When comparing refinance offers, the most important factors are the loan terms, not the bonus.

A refinance bonus can be helpful, but it rarely outweighs a better interest rate.

What to compare
Why it matters
APR
The largest driver of total interest costs.
Loan term
Determines repayment timeline
Monthly payment
Must fit your monthly and overall budget
Borrower protections
Some lenders offer hardship programs.
Bonus
A helpful extra, but usually one-time

A simple rule

If a refinance loan has a higher interest rate but a larger bonus, the interest cost will often outweigh the bonus over time.

A Quick Example

Imagine you refinance $50,000 in student loans for a ten year term.

Offer A

5.25% interest rate

No bonus

Offer B

5.50% interest rate

$300 refinancing bonus

Offer B does come with $300, but Offer A results in almost $750 less in interest. 

The bonus may look appealing initially.

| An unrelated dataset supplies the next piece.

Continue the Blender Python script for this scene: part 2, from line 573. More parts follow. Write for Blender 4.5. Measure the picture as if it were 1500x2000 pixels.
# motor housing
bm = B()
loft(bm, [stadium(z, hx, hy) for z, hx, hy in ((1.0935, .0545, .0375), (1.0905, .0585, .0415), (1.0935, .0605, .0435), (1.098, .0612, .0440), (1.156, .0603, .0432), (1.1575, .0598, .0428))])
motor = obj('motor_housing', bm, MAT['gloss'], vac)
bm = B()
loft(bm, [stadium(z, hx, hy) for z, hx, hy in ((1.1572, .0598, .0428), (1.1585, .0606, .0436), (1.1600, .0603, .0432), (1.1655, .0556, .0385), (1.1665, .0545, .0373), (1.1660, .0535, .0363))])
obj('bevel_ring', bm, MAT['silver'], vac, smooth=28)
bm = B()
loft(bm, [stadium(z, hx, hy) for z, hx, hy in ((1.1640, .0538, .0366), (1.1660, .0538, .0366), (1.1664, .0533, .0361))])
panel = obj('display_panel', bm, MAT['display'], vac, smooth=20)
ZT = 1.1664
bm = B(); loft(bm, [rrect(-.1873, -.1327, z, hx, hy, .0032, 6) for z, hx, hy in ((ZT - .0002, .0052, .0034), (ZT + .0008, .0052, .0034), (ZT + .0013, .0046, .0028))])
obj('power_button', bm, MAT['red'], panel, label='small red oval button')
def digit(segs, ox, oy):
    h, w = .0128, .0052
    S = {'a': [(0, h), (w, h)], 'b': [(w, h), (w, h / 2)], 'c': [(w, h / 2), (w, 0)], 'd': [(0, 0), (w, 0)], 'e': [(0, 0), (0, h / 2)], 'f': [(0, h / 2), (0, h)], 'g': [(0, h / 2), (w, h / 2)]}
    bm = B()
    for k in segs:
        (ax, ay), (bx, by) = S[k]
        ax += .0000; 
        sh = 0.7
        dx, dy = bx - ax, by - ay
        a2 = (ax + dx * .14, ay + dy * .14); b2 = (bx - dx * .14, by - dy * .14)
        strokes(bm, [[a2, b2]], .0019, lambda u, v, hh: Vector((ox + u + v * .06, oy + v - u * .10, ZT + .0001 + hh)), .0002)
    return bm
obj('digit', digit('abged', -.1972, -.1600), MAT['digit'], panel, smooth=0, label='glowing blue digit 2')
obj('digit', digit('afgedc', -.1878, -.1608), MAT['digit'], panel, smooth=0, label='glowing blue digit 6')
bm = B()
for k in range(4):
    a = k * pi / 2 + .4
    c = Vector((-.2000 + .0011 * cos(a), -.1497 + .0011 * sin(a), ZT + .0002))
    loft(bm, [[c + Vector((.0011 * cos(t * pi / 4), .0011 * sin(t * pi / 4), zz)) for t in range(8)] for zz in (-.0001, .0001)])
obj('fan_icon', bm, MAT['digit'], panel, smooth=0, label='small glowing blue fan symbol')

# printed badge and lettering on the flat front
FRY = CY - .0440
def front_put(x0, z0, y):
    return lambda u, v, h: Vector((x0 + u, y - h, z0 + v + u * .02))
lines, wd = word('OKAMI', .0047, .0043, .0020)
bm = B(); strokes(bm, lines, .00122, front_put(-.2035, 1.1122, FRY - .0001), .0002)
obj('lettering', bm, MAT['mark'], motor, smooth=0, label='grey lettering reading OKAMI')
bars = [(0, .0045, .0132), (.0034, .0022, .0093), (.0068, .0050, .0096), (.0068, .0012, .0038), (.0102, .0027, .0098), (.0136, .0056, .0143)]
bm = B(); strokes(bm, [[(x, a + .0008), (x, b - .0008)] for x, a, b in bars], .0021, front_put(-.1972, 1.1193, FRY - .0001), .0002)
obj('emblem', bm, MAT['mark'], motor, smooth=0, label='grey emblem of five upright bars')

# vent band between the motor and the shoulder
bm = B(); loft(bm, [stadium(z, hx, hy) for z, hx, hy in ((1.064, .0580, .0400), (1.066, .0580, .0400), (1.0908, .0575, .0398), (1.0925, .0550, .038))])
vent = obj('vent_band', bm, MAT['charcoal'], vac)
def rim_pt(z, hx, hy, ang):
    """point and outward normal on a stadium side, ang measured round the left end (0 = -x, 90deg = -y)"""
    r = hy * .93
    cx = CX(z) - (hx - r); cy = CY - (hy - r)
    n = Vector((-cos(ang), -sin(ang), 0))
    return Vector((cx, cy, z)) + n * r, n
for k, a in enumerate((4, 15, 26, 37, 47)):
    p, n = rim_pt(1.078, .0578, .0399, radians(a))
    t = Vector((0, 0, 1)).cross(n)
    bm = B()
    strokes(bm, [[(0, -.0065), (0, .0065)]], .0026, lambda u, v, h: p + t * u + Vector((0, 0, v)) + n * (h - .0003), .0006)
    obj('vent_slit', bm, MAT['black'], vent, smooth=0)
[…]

But over the life of the loan, the higher interest rate could cost more than the bonus is worth.

That’s why borrowers should compare the long-term cost of the loan first.

Step-by-Step: Compare Bonus Offers in 15 Minutes

  1. Write down your current loan balance and interest rate.
  2. Prequalify with several refinance lenders if soft credit checks are available.
  3. Compare interest rates and repayment terms first.
  4. Review the bonus eligibility rules.
  5. Estimate long-term interest savings.
  6. Choose the refinance loan that provides the best overall value.

Conclusion: How to Use Refinance Bonuses Strategically

It’s easy to focus on the bonus when comparing refinance offers.

A few hundred dollars can feel meaningful—especially when you’ve been managing student loan payments for years. Many borrowers may see the bonus first and assume it should guide their decision.

But borrowers who approach refinancing strategically tend to think differently about bonuses.

They may think to start by comparing interest rates, repayment terms and monthly payments, because those factors determine how much the loan will actually cost over time. Even a small difference in interest rate can translate into thousands of dollars in savings over the life of the loan.

Once those core details are clear, the bonus becomes something else.

It becomes a tie-breaker.

If two refinance lenders offer similar loan terms, similar rates and similar borrower protections, the bonus can help you decide which lender offers the better overall deal.

In that sense, refinance bonuses are best viewed as a small extra reward on top of a smart refinancing decision—not the reason to refinance in the first place.

Borrowers who approach refinance bonuses this way often get the best of both outcomes:

  • Lower long-term interest costs
  • A small upfront financial benefit

And when refinancing a loan that may last 10 or 20 years, the long-term savings almost always matter far more than the one-time bonus.